With an area of 9,955 square miles (25,784 sq. km), Highland is the largest of Scotlands local government areas and cover one third of Scotlands total area. It has a very sparse population of around 210,000, the lowest average population density in Europe. It shares a border with Perth and Kinross, Moray and Argyll and Bute. These councils, and Angus and Stirling, also have areas of the Scottish Highlands within their administrative boundaries. It covers the mainland and inner-Hebridean parts of the traditional counties of Inverness-shire, Ross-shire, and Cromartyshire as well as all of Sutherland, Nairnshire and Caithness as well as the far northwest of Argyllshire.
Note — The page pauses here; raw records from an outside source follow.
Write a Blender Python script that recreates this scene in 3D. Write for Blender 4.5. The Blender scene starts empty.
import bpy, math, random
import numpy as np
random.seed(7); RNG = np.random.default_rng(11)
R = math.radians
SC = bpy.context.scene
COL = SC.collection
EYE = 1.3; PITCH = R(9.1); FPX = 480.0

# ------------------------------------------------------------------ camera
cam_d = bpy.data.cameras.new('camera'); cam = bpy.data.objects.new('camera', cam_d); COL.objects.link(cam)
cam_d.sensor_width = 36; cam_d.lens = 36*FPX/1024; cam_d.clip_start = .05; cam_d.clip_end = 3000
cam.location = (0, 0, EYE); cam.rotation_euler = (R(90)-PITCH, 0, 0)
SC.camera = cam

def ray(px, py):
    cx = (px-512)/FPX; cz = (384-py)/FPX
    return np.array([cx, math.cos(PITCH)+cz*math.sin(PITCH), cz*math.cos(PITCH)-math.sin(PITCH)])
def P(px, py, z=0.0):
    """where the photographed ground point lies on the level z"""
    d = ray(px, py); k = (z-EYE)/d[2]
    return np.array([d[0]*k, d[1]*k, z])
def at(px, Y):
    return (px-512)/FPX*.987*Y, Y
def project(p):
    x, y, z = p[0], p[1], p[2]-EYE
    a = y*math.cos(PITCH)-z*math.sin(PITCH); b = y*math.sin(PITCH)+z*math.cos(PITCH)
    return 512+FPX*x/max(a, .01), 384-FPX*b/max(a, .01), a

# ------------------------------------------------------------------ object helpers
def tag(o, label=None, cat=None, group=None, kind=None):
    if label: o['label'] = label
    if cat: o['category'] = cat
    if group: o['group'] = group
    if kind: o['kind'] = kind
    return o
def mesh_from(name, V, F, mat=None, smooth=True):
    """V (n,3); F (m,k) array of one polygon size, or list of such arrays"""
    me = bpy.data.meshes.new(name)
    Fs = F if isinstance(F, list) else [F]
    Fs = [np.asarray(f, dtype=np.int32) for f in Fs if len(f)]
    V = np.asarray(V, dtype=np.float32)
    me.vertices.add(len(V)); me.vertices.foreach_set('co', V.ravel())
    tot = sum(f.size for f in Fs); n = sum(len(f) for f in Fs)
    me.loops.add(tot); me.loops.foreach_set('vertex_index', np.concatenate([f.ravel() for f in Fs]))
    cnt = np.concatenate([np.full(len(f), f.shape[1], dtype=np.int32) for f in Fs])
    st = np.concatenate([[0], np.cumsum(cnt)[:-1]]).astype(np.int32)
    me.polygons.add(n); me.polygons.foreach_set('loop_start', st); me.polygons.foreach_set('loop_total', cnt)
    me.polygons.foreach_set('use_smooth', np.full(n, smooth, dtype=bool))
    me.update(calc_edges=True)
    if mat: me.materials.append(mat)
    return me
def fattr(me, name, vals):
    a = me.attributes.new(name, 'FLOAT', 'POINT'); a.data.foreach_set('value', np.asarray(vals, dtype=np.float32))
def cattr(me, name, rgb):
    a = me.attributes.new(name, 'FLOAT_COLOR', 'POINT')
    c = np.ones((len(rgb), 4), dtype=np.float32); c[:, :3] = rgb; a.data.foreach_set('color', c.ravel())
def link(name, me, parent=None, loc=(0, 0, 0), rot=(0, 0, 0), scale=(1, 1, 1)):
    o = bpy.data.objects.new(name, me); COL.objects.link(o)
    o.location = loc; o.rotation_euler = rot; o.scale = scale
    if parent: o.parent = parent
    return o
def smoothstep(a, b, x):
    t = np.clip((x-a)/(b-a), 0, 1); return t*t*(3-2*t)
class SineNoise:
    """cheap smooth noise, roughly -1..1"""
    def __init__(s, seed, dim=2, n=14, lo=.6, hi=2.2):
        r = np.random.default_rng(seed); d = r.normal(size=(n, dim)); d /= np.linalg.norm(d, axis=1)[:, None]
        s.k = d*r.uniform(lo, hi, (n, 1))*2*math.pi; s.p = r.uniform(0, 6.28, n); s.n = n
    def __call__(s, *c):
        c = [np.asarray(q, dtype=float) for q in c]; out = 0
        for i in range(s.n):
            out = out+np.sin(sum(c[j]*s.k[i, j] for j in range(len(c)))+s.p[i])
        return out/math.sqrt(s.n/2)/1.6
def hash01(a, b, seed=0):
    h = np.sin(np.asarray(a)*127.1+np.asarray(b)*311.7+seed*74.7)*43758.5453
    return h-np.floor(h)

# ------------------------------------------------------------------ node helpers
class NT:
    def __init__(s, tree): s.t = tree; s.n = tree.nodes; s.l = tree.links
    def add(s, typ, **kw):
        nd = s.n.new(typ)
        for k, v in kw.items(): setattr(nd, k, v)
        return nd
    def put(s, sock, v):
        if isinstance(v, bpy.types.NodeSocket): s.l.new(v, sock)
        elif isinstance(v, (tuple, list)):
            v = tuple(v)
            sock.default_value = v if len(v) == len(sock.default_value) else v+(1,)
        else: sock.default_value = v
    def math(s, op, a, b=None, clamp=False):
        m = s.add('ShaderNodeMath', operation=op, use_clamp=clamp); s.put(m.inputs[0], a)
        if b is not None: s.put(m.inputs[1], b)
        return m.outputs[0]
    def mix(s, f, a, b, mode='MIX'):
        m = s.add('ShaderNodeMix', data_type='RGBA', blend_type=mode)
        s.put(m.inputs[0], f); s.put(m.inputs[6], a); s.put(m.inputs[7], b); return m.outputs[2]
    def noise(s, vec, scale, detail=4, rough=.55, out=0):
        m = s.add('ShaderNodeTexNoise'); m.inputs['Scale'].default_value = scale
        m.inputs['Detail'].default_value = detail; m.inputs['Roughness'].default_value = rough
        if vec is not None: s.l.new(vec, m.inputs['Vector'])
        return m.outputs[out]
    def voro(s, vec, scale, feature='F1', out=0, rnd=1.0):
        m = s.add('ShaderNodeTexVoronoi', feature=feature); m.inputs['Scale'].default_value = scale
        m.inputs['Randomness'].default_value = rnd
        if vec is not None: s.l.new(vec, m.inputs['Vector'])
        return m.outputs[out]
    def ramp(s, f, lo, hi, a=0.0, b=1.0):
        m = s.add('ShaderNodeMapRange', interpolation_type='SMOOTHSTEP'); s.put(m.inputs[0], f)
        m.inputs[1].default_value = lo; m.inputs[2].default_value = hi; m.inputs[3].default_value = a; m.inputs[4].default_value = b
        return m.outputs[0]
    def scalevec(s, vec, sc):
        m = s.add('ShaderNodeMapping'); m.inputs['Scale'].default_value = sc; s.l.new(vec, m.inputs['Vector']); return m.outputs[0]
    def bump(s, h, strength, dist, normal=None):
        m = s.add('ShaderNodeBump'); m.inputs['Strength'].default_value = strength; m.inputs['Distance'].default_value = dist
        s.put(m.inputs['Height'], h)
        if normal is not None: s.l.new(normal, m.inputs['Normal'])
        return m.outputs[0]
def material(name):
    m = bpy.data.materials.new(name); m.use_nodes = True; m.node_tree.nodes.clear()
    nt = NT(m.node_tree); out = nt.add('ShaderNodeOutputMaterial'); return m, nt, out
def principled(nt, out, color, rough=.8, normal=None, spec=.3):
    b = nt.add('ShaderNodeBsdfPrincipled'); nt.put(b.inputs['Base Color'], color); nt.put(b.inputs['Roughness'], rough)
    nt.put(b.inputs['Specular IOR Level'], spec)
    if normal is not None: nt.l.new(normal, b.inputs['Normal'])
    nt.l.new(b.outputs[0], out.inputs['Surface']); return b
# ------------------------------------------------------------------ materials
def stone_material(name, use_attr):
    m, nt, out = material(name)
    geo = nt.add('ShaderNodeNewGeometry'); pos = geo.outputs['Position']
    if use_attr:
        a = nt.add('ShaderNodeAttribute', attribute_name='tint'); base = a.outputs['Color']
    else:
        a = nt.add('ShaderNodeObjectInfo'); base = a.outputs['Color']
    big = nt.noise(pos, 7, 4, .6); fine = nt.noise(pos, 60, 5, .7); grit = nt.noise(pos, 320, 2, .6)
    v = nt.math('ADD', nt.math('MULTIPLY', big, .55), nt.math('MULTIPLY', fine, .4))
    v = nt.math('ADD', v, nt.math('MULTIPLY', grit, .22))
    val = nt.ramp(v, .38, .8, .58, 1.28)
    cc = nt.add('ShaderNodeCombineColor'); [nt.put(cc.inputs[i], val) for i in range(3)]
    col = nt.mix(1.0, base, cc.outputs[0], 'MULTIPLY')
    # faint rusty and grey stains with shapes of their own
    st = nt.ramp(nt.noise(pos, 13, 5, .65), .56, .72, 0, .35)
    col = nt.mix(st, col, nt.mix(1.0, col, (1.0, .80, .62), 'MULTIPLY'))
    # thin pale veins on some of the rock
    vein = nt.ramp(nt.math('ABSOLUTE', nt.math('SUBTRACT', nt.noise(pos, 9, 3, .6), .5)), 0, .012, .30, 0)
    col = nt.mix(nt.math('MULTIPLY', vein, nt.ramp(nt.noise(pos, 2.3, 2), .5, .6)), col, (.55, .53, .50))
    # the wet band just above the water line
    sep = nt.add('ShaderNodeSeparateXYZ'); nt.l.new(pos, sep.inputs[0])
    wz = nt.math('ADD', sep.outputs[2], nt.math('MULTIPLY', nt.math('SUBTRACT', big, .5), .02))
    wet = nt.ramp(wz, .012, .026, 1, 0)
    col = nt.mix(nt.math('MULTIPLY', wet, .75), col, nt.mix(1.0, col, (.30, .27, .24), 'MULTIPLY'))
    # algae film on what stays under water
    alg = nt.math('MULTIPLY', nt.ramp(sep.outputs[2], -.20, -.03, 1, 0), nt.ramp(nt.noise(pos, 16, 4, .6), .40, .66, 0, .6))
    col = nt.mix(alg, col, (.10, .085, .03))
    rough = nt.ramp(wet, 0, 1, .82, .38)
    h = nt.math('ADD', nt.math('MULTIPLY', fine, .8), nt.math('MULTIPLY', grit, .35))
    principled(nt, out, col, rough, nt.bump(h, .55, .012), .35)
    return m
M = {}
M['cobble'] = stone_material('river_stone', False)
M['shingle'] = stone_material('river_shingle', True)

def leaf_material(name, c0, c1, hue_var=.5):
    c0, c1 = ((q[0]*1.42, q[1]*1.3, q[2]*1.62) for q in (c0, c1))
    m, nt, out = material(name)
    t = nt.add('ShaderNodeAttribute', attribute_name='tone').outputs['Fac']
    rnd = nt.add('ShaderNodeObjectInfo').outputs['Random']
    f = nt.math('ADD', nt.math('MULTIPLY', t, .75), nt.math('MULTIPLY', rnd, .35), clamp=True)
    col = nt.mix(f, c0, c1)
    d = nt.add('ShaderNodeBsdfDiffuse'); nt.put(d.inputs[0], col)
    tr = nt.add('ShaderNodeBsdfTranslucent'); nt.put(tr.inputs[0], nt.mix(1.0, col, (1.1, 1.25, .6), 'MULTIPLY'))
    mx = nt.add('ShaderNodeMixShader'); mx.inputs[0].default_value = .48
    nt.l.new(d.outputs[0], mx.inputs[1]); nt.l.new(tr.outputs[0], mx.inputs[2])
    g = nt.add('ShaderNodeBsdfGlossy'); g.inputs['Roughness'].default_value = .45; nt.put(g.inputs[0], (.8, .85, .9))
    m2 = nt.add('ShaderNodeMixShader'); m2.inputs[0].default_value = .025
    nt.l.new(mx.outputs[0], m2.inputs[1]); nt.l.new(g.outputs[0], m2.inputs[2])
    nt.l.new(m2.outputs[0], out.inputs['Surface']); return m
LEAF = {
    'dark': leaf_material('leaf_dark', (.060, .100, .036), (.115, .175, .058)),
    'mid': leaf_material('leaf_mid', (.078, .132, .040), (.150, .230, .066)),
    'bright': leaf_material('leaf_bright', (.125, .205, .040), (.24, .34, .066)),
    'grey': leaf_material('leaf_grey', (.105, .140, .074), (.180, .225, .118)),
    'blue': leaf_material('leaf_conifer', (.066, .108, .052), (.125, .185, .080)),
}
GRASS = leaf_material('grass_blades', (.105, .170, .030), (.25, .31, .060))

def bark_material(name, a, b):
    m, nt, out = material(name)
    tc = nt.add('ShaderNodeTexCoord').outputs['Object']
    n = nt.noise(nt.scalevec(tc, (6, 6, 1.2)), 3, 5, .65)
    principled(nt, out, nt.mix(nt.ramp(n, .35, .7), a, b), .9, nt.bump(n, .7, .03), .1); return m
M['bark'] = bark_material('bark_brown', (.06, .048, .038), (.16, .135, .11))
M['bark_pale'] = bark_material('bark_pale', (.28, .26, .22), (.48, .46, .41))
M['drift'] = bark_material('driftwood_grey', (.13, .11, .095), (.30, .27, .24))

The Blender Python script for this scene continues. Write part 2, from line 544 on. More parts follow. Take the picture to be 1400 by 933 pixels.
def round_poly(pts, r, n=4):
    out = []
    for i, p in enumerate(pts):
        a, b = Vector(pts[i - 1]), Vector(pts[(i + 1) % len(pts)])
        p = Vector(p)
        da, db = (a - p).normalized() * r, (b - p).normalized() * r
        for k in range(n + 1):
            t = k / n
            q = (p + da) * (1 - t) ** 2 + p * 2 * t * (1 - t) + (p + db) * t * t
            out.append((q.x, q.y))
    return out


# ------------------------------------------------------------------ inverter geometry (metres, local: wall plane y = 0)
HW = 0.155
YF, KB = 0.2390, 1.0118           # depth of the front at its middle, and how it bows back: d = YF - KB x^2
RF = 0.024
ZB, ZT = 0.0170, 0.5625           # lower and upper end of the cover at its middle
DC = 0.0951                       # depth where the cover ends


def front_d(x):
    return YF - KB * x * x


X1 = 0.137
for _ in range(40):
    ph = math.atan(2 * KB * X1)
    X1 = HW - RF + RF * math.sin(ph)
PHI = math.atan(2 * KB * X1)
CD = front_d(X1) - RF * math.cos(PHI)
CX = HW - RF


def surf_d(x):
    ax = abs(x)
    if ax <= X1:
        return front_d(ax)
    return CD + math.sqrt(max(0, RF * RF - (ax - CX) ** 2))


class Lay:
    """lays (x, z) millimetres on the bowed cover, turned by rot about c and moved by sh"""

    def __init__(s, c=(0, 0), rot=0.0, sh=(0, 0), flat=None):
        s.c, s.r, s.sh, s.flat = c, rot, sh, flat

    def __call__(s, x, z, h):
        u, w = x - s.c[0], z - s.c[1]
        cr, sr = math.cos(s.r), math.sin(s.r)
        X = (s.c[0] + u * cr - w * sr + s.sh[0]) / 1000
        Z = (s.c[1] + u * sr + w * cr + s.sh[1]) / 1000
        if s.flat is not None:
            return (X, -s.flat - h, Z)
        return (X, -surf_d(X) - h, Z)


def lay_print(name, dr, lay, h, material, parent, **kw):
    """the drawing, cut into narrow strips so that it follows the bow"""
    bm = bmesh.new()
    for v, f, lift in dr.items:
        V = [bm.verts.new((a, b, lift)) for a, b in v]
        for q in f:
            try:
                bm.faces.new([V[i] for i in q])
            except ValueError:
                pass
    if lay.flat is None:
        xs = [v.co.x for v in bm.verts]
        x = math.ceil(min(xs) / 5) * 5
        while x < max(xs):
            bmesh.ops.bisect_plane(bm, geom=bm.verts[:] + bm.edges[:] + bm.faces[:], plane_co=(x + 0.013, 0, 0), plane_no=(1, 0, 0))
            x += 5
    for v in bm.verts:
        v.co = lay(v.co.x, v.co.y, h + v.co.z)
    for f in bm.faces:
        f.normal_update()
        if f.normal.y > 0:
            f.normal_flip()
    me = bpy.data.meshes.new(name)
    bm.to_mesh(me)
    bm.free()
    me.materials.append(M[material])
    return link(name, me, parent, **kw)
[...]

In Highlands there are the popular towns of Portree, Glencoe, Wick, Fortrose, Fort William, Inverness and Wick

Geography

The Highlands consist of an old dissected plateau, or block, of ancient crystalline rocks with incised valleys and lochs carved by the action of mountain streams and by ice, the resulting topography being a wide area of irregularly distributed mountains whose summits have nearly the same height above sea-level, but whose bases depend upon the amount of denudation to which the plateau has been subjected in various places. In the northeast (Caithness), old red sandstone rocks give a softer, lower topography; Ben Nevis (4,406 ft), Cairngorm Mountains; Loch Ness; Cuillin Hills, Skye. The region stretches from Appin on Loch Linnhe in the south to the northern tip of Caithness and from the island of Skye in the west to Strathspey in the east. It encompasses the North West Highlands of Scotland, some of the islands of the Inner Hebrides and a deeply indented fjord-like coastline. It is bisected by the Great Glen Fault, within which lies the Caledonian Canal and Loch Ness.

Industry

Winter sports, timber, aluminium smelting, pulp and paper production, whisky distilling, cottage and croft industries, salmon fishing, sheep farming, grouse and deer hunting.

History

This area differed from the Lowlands by language and tradition, better preserving the Gaelic speech. Even in a historical sense the Highlanders were a separate people from the Lowlanders, with whom, during many centuries, they shared nothing in common. The area is the location of many key historical moments in Scottish history, including the massacre of Glencoe in 1692 and the Battle of Culloden in 1745&'45;6. The Highland Clearances consisted of the replacement of an ancient system of land tenure with the rearing of sheep. As a result, many families living on a subsistence level were displaced. The Clearances had their roots in the failure of the Jacobite rebellion after the Battle of Culloden in the 18th century. Legislation was introduced to destroy the way of life of the Highlanders.